■ PROBLEM TO SOLVE ■
Report only the number of lines that hold the word "objects".

start MATERIAL

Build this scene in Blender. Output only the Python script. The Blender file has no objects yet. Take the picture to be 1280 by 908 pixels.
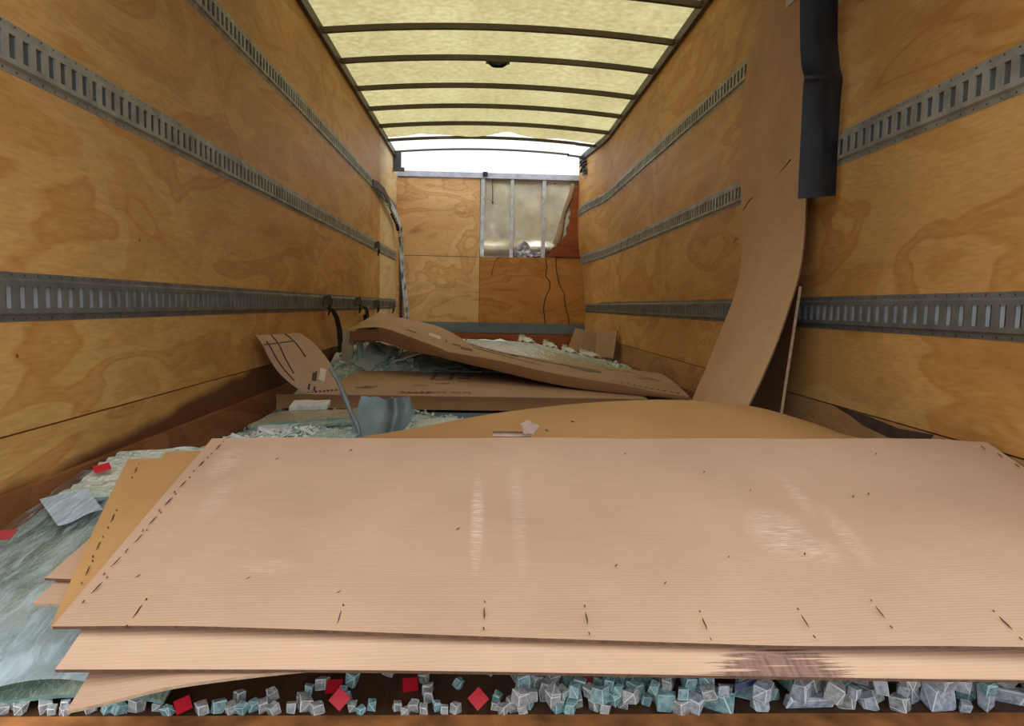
import bpy, bmesh, math, random
from mathutils import Vector, Matrix, noise as mnoise
C = bpy.context.scene.collection
S = bpy.context.scene
random.seed(7)

# ------------------------------------------------------------------ camera
F_PX, YAW, PITCH, ROLL, CAM_H = 840.13, .0397, .0846, .0197, .72
cam = bpy.data.cameras.new('camera'); cam_o = bpy.data.objects.new('camera', cam); C.objects.link(cam_o)
cam.sensor_width = 36; cam.lens = 36 * F_PX / 1280; cam.clip_start = .02; cam.clip_end = 500
fw = Vector((math.sin(YAW) * math.cos(PITCH), math.cos(YAW) * math.cos(PITCH), -math.sin(PITCH)))
r0 = Vector((math.cos(YAW), -math.sin(YAW), 0)); u0 = r0.cross(fw)
rr = math.cos(ROLL) * r0 + math.sin(ROLL) * u0; uu = -math.sin(ROLL) * r0 + math.cos(ROLL) * u0
m = Matrix((rr, uu, -fw)).transposed().to_4x4(); m.translation = (0, 0, CAM_H)
cam_o.matrix_world = m
S.camera = cam_o

# ------------------------------------------------------------------ sky: overcast, brighter overhead
W = bpy.data.worlds.new('sky'); S.world = W; W.use_nodes = True
wn = W.node_tree; wn.nodes.clear()
SKY = 5.2
tc = wn.nodes.new('ShaderNodeTexCoord'); sx = wn.nodes.new('ShaderNodeSeparateXYZ')
mr = wn.nodes.new('ShaderNodeMapRange'); bg = wn.nodes.new('ShaderNodeBackground'); wo = wn.nodes.new('ShaderNodeOutputWorld')
mr.inputs['From Min'].default_value = 0; mr.inputs['From Max'].default_value = 1
mr.inputs['To Min'].default_value = SKY / 3; mr.inputs['To Max'].default_value = SKY
bg.inputs['Color'].default_value = (.90, .955, 1, 1)
wn.links.new(tc.outputs['Generated'], sx.inputs[0]); wn.links.new(sx.outputs['Z'], mr.inputs['Value'])
wn.links.new(mr.outputs[0], bg.inputs['Strength']); wn.links.new(bg.outputs[0], wo.inputs[0])

# ------------------------------------------------------------------ exposure
vs = S.view_settings
vs.view_transform = 'Standard'; vs.look = 'None'; vs.gamma = 1; vs.use_curve_mapping = False
vs.exposure = -.75

# ------------------------------------------------------------------ material helpers
class N:
    def __init__(s, name):
        s.m = bpy.data.materials.new(name); s.m.use_nodes = True; s.t = s.m.node_tree; s.t.nodes.clear()
        s.out = s.t.nodes.new('ShaderNodeOutputMaterial')
    def n(s, t, props=None, **inp):
        x = s.t.nodes.new('ShaderNode' + t)
        for k, v in (props or {}).items(): setattr(x, k, v)
        for k, v in inp.items():
            key = int(k[1:]) if k[0] == 'i' and k[1:].isdigit() else k.replace('_', ' ')
            s.set(x.inputs[key], v)
        return x
    def set(s, sock, v):
        if hasattr(v, 'outputs'): v = v.outputs[0]
        if isinstance(v, bpy.types.NodeSocket): s.t.links.new(v, sock)
        elif isinstance(v, (tuple, list)) and len(v) == 3 and sock.type == 'RGBA': sock.default_value = (*v, 1)
        else: sock.default_value = v
    def ramp(s, fac, stops, interp='LINEAR'):
        x = s.n('ValToRGB', Fac=fac); cr = x.color_ramp; cr.interpolation = interp
        while len(cr.elements) < len(stops): cr.elements.new(.5)
        for e, (p, c) in zip(cr.elements, stops):
            e.position = p; e.color = (*c, 1) if isinstance(c, (tuple, list)) else (c, c, c, 1)
        return x
    def mix(s, fac, a, b, mode='MIX'):
        x = s.t.nodes.new('ShaderNodeMix'); x.data_type = 'RGBA'; x.blend_type = mode
        s.set(x.inputs[0], fac); s.set(x.inputs[6], a); s.set(x.inputs[7], b)
        return x.outputs[2]
    def math(s, op, a, b=0., c=0.): return s.n('Math', {'operation': op}, i0=a, i1=b, i2=c).outputs[0]
    def pos(s, scale=(1, 1, 1), rot=(0, 0, 0), loc=(0, 0, 0)):
        g = s.n('NewGeometry')
        return s.n('Mapping', Vector=g.outputs['Position'], Scale=scale, Rotation=rot, Location=loc).outputs[0]
    def bsdf(s, **k):
        b = s.n('BsdfPrincipled', **k); s.t.links.new(b.outputs[0], s.out.inputs[0]); return b
    def bump(s, h, st=.3, d=.01): return s.n('Bump', Height=h, Strength=st, Distance=d).outputs[0]

def simple(name, col, rough=.6, metal=0., var=.25, scale=6., bump=0.):
    k = N(name); p = k.pos()
    nz = k.n('TexNoise', Vector=p, Scale=scale, Detail=5.)
    c = k.mix(1., col, k.ramp(nz, [(.25, 1 - var), (.75, 1 + var * .4)]), 'MULTIPLY')
    b = k.bsdf(Base_Color=c, Roughness=rough, Metallic=metal)
    if bump: k.set(b.inputs['Normal'], k.bump(nz, bump, .01))
    return k.m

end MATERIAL

■ TASK OUTPUT ■
2